**Work to do:**
Could you copy every line from the material below in which "Python" appears?

**Supplied data:**
● ● ● ● ●

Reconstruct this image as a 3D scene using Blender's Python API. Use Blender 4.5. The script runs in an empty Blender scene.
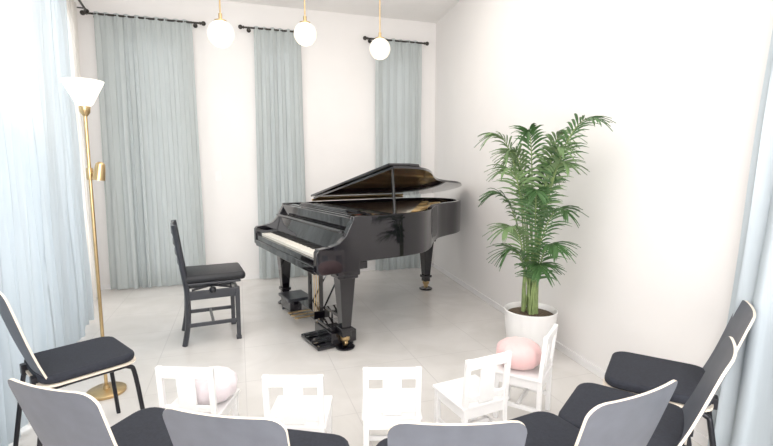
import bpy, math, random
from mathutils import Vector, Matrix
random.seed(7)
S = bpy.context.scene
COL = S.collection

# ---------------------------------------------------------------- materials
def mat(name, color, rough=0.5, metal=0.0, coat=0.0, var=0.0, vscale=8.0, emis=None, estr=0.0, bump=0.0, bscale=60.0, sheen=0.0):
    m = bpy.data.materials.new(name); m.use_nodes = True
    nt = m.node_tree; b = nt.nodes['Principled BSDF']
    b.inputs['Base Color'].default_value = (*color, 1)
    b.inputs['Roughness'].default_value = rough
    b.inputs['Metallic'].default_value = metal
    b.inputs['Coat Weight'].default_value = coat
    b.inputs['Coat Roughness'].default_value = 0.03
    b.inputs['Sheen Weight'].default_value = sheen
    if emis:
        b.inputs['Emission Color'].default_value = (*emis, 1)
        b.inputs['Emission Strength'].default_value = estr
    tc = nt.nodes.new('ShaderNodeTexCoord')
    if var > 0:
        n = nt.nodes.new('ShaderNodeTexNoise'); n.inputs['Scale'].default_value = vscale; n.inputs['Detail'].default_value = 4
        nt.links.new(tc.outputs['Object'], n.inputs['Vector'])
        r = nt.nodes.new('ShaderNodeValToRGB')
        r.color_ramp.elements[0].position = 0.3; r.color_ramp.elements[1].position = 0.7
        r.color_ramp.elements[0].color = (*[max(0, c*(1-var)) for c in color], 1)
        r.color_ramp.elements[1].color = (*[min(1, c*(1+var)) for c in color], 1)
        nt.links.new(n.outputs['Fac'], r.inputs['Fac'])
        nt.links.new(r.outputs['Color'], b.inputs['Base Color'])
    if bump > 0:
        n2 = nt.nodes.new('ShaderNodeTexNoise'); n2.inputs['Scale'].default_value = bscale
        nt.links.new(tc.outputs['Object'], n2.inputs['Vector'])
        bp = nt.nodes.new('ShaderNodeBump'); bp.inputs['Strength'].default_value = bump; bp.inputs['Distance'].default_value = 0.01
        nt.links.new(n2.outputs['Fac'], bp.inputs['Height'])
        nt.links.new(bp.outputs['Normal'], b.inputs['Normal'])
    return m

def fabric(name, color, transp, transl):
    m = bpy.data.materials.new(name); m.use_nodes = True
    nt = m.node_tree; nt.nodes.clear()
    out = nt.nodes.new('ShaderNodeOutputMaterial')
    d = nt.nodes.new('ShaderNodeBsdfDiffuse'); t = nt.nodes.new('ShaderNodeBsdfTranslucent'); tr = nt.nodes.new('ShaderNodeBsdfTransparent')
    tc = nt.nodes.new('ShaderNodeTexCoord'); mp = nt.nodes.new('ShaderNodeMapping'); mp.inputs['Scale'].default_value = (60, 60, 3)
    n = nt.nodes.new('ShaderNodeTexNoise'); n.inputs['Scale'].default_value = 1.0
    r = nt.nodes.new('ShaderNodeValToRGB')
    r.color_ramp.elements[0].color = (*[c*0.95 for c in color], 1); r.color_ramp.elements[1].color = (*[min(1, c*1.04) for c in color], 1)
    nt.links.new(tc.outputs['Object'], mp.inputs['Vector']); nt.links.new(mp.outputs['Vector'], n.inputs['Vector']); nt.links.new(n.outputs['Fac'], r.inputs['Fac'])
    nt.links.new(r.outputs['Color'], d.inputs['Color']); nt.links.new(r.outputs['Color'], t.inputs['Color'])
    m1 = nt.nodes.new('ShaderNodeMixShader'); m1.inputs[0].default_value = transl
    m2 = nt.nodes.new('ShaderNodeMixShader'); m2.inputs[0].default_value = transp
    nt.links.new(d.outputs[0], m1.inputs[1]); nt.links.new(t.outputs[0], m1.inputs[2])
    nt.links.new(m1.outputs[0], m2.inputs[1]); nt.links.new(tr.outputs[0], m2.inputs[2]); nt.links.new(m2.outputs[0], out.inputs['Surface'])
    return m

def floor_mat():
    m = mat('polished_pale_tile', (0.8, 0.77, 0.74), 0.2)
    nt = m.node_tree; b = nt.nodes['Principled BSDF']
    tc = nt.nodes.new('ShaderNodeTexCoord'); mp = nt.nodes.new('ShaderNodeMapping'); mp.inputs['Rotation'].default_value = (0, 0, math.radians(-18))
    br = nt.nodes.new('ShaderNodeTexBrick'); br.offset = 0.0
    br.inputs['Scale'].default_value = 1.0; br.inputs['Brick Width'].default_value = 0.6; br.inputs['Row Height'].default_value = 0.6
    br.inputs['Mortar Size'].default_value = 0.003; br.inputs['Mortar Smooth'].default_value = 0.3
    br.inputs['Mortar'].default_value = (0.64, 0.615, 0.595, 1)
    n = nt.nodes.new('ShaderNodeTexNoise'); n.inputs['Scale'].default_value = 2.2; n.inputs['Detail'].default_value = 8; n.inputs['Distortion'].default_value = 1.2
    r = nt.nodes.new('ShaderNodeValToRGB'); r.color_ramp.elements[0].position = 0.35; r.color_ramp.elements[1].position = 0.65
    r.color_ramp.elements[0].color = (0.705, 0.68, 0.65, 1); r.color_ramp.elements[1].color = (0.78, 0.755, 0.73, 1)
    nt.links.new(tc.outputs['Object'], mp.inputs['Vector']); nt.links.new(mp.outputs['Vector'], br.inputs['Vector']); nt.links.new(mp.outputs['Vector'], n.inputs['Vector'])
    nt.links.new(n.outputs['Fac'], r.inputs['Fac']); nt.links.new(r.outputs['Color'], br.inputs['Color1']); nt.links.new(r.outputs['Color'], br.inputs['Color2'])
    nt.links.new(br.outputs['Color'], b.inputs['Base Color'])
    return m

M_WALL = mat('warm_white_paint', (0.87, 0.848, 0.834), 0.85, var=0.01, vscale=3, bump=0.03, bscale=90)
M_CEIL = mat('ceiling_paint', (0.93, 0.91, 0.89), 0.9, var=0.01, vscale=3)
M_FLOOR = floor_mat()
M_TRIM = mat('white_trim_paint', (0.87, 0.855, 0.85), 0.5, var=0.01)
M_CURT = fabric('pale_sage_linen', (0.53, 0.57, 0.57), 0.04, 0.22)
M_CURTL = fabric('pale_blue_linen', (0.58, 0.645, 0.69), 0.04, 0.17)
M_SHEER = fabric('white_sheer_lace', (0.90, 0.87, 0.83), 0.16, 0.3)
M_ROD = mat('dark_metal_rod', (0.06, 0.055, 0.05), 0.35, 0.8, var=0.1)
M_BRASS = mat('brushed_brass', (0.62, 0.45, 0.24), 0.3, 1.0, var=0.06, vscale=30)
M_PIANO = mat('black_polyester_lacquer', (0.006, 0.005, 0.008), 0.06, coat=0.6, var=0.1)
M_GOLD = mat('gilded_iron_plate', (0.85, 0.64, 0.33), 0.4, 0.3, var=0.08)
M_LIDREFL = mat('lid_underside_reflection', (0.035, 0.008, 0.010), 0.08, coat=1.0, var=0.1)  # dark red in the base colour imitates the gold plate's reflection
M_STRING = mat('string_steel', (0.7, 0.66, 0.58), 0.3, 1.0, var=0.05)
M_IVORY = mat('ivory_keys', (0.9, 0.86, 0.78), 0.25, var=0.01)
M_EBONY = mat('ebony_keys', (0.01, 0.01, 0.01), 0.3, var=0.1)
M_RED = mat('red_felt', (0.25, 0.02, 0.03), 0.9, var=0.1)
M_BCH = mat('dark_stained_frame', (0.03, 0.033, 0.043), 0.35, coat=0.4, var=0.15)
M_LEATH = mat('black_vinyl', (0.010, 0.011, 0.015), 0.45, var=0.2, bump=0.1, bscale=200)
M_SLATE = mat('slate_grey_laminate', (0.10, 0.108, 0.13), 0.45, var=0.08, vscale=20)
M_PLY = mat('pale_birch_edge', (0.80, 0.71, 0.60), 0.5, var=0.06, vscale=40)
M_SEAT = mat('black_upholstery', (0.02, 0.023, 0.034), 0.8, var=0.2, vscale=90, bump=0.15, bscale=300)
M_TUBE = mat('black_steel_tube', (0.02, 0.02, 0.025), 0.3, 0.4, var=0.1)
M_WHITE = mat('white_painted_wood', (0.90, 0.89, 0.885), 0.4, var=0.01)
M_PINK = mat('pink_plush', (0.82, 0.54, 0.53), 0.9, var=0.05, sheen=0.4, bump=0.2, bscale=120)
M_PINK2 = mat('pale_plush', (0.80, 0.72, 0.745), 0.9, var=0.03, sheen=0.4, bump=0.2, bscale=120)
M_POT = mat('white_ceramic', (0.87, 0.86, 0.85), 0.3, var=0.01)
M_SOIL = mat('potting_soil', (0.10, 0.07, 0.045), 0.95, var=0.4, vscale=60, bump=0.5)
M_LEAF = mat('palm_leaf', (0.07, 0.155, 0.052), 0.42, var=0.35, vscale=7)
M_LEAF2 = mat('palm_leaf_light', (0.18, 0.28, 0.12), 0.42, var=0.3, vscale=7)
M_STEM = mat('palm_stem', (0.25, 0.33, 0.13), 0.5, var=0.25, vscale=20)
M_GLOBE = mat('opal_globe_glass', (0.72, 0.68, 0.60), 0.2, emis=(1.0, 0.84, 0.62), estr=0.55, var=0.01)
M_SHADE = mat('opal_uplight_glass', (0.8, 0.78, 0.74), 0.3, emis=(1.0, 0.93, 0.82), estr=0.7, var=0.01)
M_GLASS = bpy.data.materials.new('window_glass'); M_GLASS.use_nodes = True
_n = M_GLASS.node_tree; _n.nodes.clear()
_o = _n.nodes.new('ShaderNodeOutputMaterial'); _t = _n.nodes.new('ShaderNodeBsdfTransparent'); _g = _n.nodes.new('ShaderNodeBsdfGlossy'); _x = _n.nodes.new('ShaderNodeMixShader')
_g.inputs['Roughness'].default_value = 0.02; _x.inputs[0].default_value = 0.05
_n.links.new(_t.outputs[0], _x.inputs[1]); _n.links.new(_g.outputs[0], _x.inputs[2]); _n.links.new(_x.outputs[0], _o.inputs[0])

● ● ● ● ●

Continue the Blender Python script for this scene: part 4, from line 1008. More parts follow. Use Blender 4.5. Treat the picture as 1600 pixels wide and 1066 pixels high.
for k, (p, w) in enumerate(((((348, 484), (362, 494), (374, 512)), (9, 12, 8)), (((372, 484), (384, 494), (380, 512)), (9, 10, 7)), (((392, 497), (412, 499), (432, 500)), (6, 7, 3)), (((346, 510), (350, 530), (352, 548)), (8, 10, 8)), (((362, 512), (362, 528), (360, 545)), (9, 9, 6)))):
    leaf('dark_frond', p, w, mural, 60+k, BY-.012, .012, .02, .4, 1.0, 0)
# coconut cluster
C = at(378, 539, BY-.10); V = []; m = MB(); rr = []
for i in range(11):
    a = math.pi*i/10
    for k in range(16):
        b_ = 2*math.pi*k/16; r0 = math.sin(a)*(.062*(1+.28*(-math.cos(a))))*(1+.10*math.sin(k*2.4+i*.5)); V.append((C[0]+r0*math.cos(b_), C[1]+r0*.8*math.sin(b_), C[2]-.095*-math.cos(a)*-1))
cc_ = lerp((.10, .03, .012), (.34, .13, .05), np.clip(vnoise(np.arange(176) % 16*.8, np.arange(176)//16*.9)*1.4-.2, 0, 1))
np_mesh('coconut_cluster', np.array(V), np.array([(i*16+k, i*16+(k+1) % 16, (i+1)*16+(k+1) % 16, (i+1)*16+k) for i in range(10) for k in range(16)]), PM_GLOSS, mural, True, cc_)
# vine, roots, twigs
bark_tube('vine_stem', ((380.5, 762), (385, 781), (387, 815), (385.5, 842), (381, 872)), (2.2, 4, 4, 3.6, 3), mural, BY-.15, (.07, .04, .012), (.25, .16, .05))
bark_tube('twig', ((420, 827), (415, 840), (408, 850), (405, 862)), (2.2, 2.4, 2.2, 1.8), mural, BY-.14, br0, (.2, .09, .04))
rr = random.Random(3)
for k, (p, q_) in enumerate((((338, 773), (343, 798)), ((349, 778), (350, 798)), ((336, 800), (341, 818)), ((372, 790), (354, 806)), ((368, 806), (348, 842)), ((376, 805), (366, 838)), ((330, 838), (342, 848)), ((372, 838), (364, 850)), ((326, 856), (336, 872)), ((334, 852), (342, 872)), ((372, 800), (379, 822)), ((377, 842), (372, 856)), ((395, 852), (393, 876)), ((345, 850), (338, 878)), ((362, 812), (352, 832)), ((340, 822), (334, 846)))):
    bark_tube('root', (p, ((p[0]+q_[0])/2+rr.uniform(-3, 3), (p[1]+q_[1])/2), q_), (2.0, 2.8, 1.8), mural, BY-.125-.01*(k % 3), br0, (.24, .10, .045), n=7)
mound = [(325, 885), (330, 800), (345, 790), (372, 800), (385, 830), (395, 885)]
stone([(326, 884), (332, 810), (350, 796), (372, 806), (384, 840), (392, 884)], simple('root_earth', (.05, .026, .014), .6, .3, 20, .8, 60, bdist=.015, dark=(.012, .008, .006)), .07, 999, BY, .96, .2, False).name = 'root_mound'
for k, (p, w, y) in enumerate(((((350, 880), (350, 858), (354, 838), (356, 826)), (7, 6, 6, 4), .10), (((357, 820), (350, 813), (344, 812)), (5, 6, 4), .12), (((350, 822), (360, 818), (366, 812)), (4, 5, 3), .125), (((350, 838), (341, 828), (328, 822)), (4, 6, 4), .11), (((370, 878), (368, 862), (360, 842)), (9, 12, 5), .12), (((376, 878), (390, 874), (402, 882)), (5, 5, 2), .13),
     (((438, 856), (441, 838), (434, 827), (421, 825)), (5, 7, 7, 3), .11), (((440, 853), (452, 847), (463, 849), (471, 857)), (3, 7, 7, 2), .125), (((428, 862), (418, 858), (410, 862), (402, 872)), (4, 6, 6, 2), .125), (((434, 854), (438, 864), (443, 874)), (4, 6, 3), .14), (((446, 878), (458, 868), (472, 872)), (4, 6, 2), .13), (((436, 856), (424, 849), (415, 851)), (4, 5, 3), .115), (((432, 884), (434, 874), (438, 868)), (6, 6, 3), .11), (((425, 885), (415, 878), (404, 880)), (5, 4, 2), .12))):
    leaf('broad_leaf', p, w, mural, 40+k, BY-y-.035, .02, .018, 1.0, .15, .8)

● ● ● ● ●

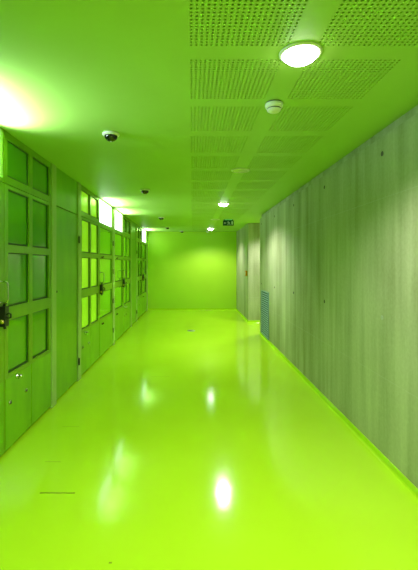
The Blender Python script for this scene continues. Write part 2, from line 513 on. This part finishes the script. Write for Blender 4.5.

● ● ● ● ●

**Correct response:**
Reconstruct this image as a 3D scene using Blender's Python API. Use Blender 4.5. The script runs in an empty Blender scene.
Continue the Blender Python script for this scene: part 4, from line 1008. More parts follow. Use Blender 4.5. Treat the picture as 1600 pixels wide and 1066 pixels high.
The Blender Python script for this scene continues. Write part 2, from line 513 on. This part finishes the script. Write for Blender 4.5.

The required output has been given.